The Times has a truly fascinating article about the creepy Schoppe twins, a pair of overachieving Princeton juniors who are finding themselves shut out of the i-banking dream:

They live together and take all the same courses, wear identical necklace rings given to them by their grandmother and share the same goal — the kind of high-energy, high-paying job on Wall Street that recent generations of Princeton students have seen as their birthright…

First they have to get there. Despite being in the rigorous Operations Research and Financial Engineering program, they are still struggling to land interviews for summer internships amid the financial meltdown. “I’m committed to pursuing this until the last person says, ‘No,’ ” said Christine (I think). Her sister agreed.

If it doesn’t work out for you, Schoppes (and let us say: if there is a God, it won’t), you can always stay at home and eat rice and beans. We’ll even take you to a museum.

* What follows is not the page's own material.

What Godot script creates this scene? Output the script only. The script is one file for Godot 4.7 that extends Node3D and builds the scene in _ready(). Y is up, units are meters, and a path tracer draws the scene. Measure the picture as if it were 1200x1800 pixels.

Slate had its own sob-story by a girl who once dreamt of being a writer:

My small but helpful trust fund lost 40 percent all at once, and then another 20 percent, leaving me, practically speaking, destitute. I suddenly needed something more than an Internet writing job (Internet writers need trust funds) at the exact moment when there were no jobs. Either that or a man of means

But where would we be without MTV? True Life is having a casting call:

True Life: I Can’t Afford My Lifestyle

Were you living large but hit hard by the current economic situation? Did you have a pimped out crib and now have to downsize? Has you new financial status affected your relationships because you can no longer play with the high rollers? Are you dating someone who had it all, but find yourself disappointed to have to swap five course entrees for five dollar footlongs? Do you feel that you can’t possibly give up the life you worked for, but are left with no other choice? If you have answered ‘yes’ to any of these, then MTV would like to hear your story. If you appear to be between the ages of 17-28 and can’t afford your lifestyle and would like to share your story please email us at Lifestyle@mtvn.com. Please include a your name, your story, a phone number and a photo.

If MTV were doing this for an episode of Made, we could totally be the lifestyle “coaches.”